Howdy! We are super pleased to welcome Tom Pollock back to the blog today to talk about his new release Our Lady of the Streets, the third book in the excellent Skyscraper Throne trilogy and the central friendship in the story.
Please give it up for Tom!
The Skyscraper Throne is the story of a friendship.
(Okay, so it’s also the story of runaway train ghosts, and glass-skinned street lamp spirits, and giant wolves made out of scaffolding and a demolition god with cranes for fingers, but mostly, it’s the story of a friendship.)
That friendship exists between two seventeen year-old girls who, like a lot of pairs of best friends, couldn’t seem less alike: graffiti-artist Beth Bradley – impetuous, adventurous, occasionally vicious but with a generous heart; and Parva ‘Pen’ Khan: bookish, religious, shyly funny and unbelievably tough. Sure they fight, and they lie to each other in big and small ways, and sometimes they hurt each other, but they need each other too. They’re each other’s first phone call.
To say that ‘stories are about people’ is to state something so obvious it’s absurd. What’s perhaps a little less obvious is that they’re about the relationships between people. Every great tale has at least one relationship at its heart, whether it’s a rivalry, a romance (even if the romance is between the main character and himself – yes Mr Bond I’m looking at you), an enmity (even if the enmity is between the main character and himself, yes Mr Wayne, I’m looking at you), or a friendship.
Only, sometimes I feel like friendships are a little neglected. Not that there aren’t examples of great fictional friendships, and famous ones too: Frodo and Sam, Harry and Hermione, but even so it can be hard to not get the feeling that, as a culture, we’re just a little more into the romances. Elizabeth and Darcy, Hazel and Augustus, these are the relationships that get the biggest fanfares. Whenever we talk about great love stories that’s always the kind of love we mean, and more often than not the ‘happily ever after’ of a fairy tale is marked by a wedding.

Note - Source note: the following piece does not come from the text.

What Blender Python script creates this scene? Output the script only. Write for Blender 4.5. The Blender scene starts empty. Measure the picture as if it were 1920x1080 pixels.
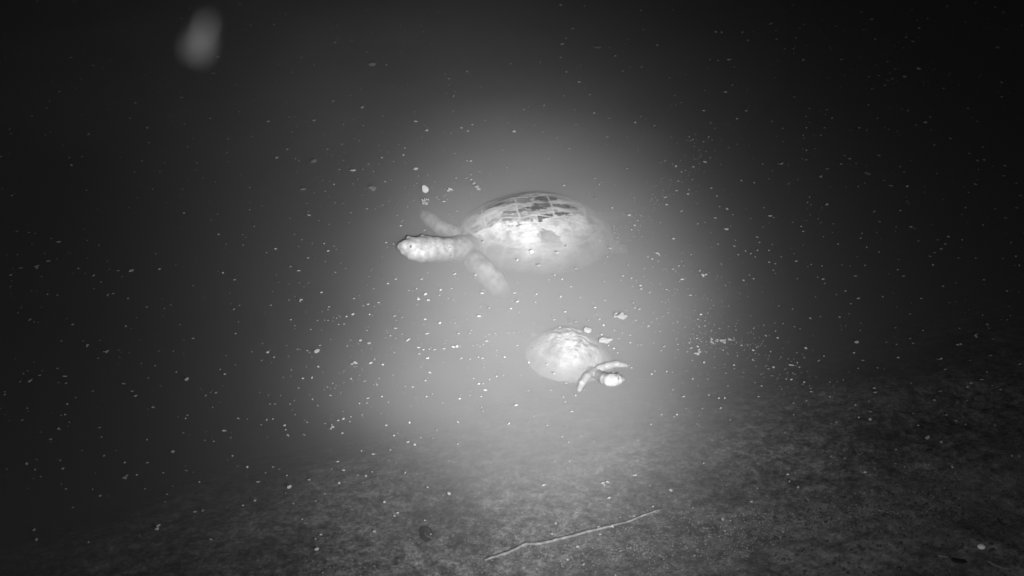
import bpy, bmesh, math, random
import numpy as np
from mathutils import Vector, Matrix, noise
R = math.radians
S = bpy.context.scene
COL = S.collection
random.seed(11)
rng = np.random.default_rng(11)

# ------------------------------------------------------------------ camera
CAM_H, PITCH, HFOV = 1.4, R(35.0), R(40.0)
FPX = 960.0 / math.tan(HFOV / 2)                      # focal length in pixels of the 1920 wide photo
cam_d = bpy.data.cameras.new("camera")
cam = bpy.data.objects.new("camera", cam_d)
COL.objects.link(cam)
cam.location = (0, 0, CAM_H)
cam.rotation_euler = (math.pi / 2 - PITCH, 0, 0)
cam_d.sensor_width = 36.0
cam_d.lens = 18.0 / math.tan(HFOV / 2)
cam_d.clip_start, cam_d.clip_end = 0.05, 200.0
cam_d.dof.use_dof = True
cam_d.dof.focus_distance = 2.40
cam_d.dof.aperture_fstop = 6.0
S.camera = cam

# ------------------------------------------------------------------ night sky
W = bpy.data.worlds.new("World"); S.world = W; W.use_nodes = True
wn, wl = W.node_tree.nodes, W.node_tree.links
wn.clear()
sky = wn.new("ShaderNodeTexSky"); sky.sky_type = 'NISHITA'; sky.sun_disc = False
sky.sun_elevation = R(-3.0); sky.sun_rotation = R(150)
bw = wn.new("ShaderNodeRGBToBW"); bg = wn.new("ShaderNodeBackground"); wo = wn.new("ShaderNodeOutputWorld")
wl.new(sky.outputs[0], bw.inputs[0]); wl.new(bw.outputs[0], bg.inputs[0]); wl.new(bg.outputs[0], wo.inputs[0])
bg.inputs[1].default_value = 0.15

# ------------------------------------------------------------------ the hand lamp beside the camera, aimed at the turtles
LAMP_W = 830.0
LAMP_AIM = (970.0, 600.0)
LAMP_SX, LAMP_SY = 0.104, 0.104        # beam spread (sine of the angle), sideways and up-down
LAMP_SPILL, LAMP_SPILL_S, LAMP_SPILL_X = 0.058, 0.46, 0.11
def cam_dir(px, py):
    x, y = (px - 960) / FPX, (540 - py) / FPX
    c, s = math.cos(PITCH), math.sin(PITCH)
    return Vector((x, c + y * s, -s + y * c))
def at(px, py, z=0.0):
    d = cam_dir(px, py)
    return Vector((0, 0, CAM_H)) + d * ((z - CAM_H) / d.z)
ld = bpy.data.lights.new("lamp", 'SPOT'); lamp = bpy.data.objects.new("lamp", ld); COL.objects.link(lamp)
lamp.location = (0.09, 0.02, CAM_H - 0.10)
lamp.rotation_euler = (at(*LAMP_AIM) - lamp.location).to_track_quat('-Z', 'Y').to_euler()
ld.energy = LAMP_W; ld.spot_size = R(150); ld.spot_blend = 0.2; ld.shadow_soft_size = 0.02
ld.use_nodes = True
n, l = ld.node_tree.nodes, ld.node_tree.links
n.clear()
tc = n.new("ShaderNodeTexCoord"); sx = n.new("ShaderNodeSeparateXYZ"); l.new(tc.outputs["Normal"], sx.inputs[0])
def M(op, a, b=None):
    m = n.new("ShaderNodeMath"); m.operation = op
    for i, v in enumerate((a, b)):
        if v is None: continue
        if isinstance(v, (int, float)): m.inputs[i].default_value = v
        else: l.new(v, m.inputs[i])
    return m.outputs[0]
X2 = M('MULTIPLY', sx.outputs[0], sx.outputs[0]); Y2 = M('MULTIPLY', sx.outputs[1], sx.outputs[1])
q = M('ADD', M('MULTIPLY', X2, 0.5 / LAMP_SX ** 2), M('MULTIPLY', Y2, 0.5 / LAMP_SY ** 2))
core = M('EXPONENT', M('MULTIPLY', q, -1.0))
XS = M('ADD', sx.outputs[0], LAMP_SPILL_X)                # the spill hangs a little to the left
spill = M('MULTIPLY', M('EXPONENT', M('MULTIPLY', M('ADD', M('MULTIPLY', XS, XS), Y2), -0.5 / LAMP_SPILL_S ** 2)), LAMP_SPILL)
em = n.new("ShaderNodeEmission"); l.new(M('ADD', core, spill), em.inputs[1])
lo = n.new("ShaderNodeOutputLight"); l.new(em.outputs[0], lo.inputs[0])

# ------------------------------------------------------------------ render settings
S.view_settings.view_transform = 'Standard'; S.view_settings.look = 'None'
S.view_settings.exposure = 0.0; S.view_settings.gamma = 1.0
cy = S.cycles
cy.max_bounces = 8; cy.diffuse_bounces = 2; cy.glossy_bounces = 2; cy.volume_bounces = 2
cy.transparent_max_bounces = 8; cy.use_denoising = True
cy.sample_clamp_indirect = 3.0

# ------------------------------------------------------------------ material helpers
def mat(name):
    m = bpy.data.materials.new(name); m.use_nodes = True
    m.node_tree.nodes.clear()
    return m, m.node_tree.nodes, m.node_tree.links
def grey(v): return (v, v, v, 1)
def simple(name, lo_, hi_, scale=60.0, rough=0.6, bump=0.0, rand=0.0, detail=6.0, spec=0.4, bscale=None):
    m, n, l = mat(name)
    o = n.new("ShaderNodeOutputMaterial"); p = n.new("ShaderNodeBsdfPrincipled"); l.new(p.outputs[0], o.inputs[0])
    t = n.new("ShaderNodeTexCoord"); nz = n.new("ShaderNodeTexNoise")
    nz.inputs["Scale"].default_value = scale; nz.inputs["Detail"].default_value = detail
    l.new(t.outputs["Object"], nz.inputs["Vector"])
    r = n.new("ShaderNodeMapRange"); r.inputs[1].default_value = 0.3; r.inputs[2].default_value = 0.7
    r.inputs[3].default_value = lo_; r.inputs[4].default_value = hi_
    l.new(nz.outputs[0], r.inputs[0])
    v = r.outputs[0]
    if rand:
        oi = n.new("ShaderNodeObjectInfo"); rr = n.new("ShaderNodeMapRange")
        rr.inputs[3].default_value = 1 - rand; rr.inputs[4].default_value = 1.0
        l.new(oi.outputs["Random"], rr.inputs[0])
        mm = n.new("ShaderNodeMath"); mm.operation = 'MULTIPLY'; l.new(v, mm.inputs[0]); l.new(rr.outputs[0], mm.inputs[1]); v = mm.outputs[0]
    l.new(v, p.inputs["Base Color"])
    p.inputs["Roughness"].default_value = rough; p.inputs["Specular IOR Level"].default_value = spec
    if bump:
        nb = n.new("ShaderNodeTexNoise"); nb.inputs["Scale"].default_value = bscale or scale * 2; nb.inputs["Detail"].default_value = 5
        l.new(t.outputs["Object"], nb.inputs["Vector"])
        b = n.new("ShaderNodeBump"); b.inputs["Distance"].default_value = bump
        l.new(nb.outputs[0], b.inputs["Height"]); l.new(b.outputs[0], p.inputs["Normal"])
    return m

# ------------------------------------------------------------------ object helpers
def tag(o, label=None, cat=None, group=None, kind=None):
    if label: o["label"] = label
    if cat: o["category"] = cat
    if group: o["group"] = group
    if kind: o["kind"] = kind
    return o
def link(name, me, m=None, parent=None):
    o = bpy.data.objects.new(name, me); COL.objects.link(o)
    if m and not me.materials: me.materials.append(m)
    if parent: o.parent = parent
    return o
def mesh(name, V, F, smooth=True):
    me = bpy.data.meshes.new(name); me.from_pydata([tuple(v) for v in V], [], [tuple(f) for f in F]); me.update()
    if smooth: me.polygons.foreach_set("use_smooth", [True] * len(me.polygons))
    return me
def empty(name, loc, rot=None):
    o = bpy.data.objects.new(name, None); COL.objects.link(o); o.empty_display_size = 0.02
    mt = Matrix.Translation(loc)
    if rot is not None: mt = mt @ rot.to_4x4()
    o.matrix_world = mt
    return o, mt
GRIDS = {}
def vnoise(x, y, seed=0):
    """smooth 2-D value noise on numpy arrays, 0..1"""
    g = GRIDS.setdefault(seed, None)
    if g is None: g = GRIDS[seed] = np.random.default_rng(seed).random((256, 256))
    xi, yi = np.floor(x).astype(int), np.floor(y).astype(int)
    fx, fy = x - xi, y - yi
    fx = fx * fx * (3 - 2 * fx); fy = fy * fy * (3 - 2 * fy)
    a, b = g[yi % 256, xi % 256], g[yi % 256, (xi + 1) % 256]
    c, d = g[(yi + 1) % 256, xi % 256], g[(yi + 1) % 256, (xi + 1) % 256]
    return (a * (1 - fx) + b * fx) * (1 - fy) + (c * (1 - fx) + d * fx) * fy
def fbm(x, y, f, octs=4, seed=0, gain=0.5):
    s, a, t = 0, 1, 0
    for k in range(octs):
        s = s + a * vnoise(x * f * 2 ** k + 17.3 * k, y * f * 2 ** k + 5.1 * k, seed + k); t += a; a *= gain
    return s / t - 0.5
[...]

You can even see it in our idiom when we talk about two people becoming ‘more than friends’, but I’m not convinced it is more, or at least, it doesn’t have to be.
There’s a line in Elizabeth Wein’s brilliant Code Name Verity:
‘It’s like falling in love, discovering your best friend.’
There’s a good reason that line resonated with so many people: it’s true. Discovering your best friend is very much like falling in love, because it is falling in love, just a different kind of love to the one we usually talk about.
Beth and Pen each have the kind of courage the other needs to get them through the day, which when the days are full of scaffolding wolves and fever streets and barbed wire parasites, is a pretty big job. The events of the trilogy twist them and tear them and force them to grow, but they refuse to grow apart. When things get really tough, they each armour themselves in aspects of the other – the model they look to for strength. They’re the guardians of each other’s secrets, the family they chose rather than merely the one they were born with. For each other, they’re what makes home, home.
To put it another way, they love each other.
As for whether they live happily ever after, well… That would be kind of a spoiler, wouldn’t it?
P.S. *swings back in like a re-eccing ball* Some of my favourite stories structured around fictional friendships include Fly By Night by Frances Hardinge, The Raven Boys by Maggie Stiefvater and The Gone-Away World by Nick Harkaway. What are yours? Let me know in comments. *Swings back out*
6 Comments
Mawa Mahima
August 7, 2014 at 7:59 amI NEED Our Lady of the Streets! It sounds brilliant!
And in answer to your question, the friendship between Todd and Manchee in The Knife of Never Letting Go by Patrick Ness is a friendship I really, REALLY loved!
Ana Grilo (The Book Smugglers)
August 7, 2014 at 11:01 amFor me, it will have to be Code Name Verity. And more recently i really like the frienship between the two main characters in The Story of Owen.
Clarissa
August 7, 2014 at 11:52 amOfficially intrigued by this book!
As for friendships, I think that’s something that a lot of Japanese manga, anime, and light novels do well. A favorite is Shimotsuma Monogatari, available in English as Kamikaze Girls. I can’t summarize it in any useful way, but it’s a favorite. The novel is good fun and the movie is ridiculous but great.
Hebe
August 7, 2014 at 6:59 pmI really like the way Stephen King’s Dark Tower novels, especially the later ones, have a deep core of friendship at their heart, a friendship that is like family. That’s awesome, and, as Tom points out, not something we see enough of in fantasy novels.
Sister Raven
August 8, 2014 at 1:07 amFor my favorite friendships, I’d have to start with one of the best-known literary duos: Sherlock Holmes & John Watson. Then there’s Porthos, Athos, and Aramis. But in a more modern vein, Jack Fleming & Charles Escott in P.N. World’s The Vampire Files series is a favorite.
Nona
August 13, 2014 at 1:29 amI have to agree with Maddie and Julie’s friendship in Code Name Verity (one of my favorite books of the last several years).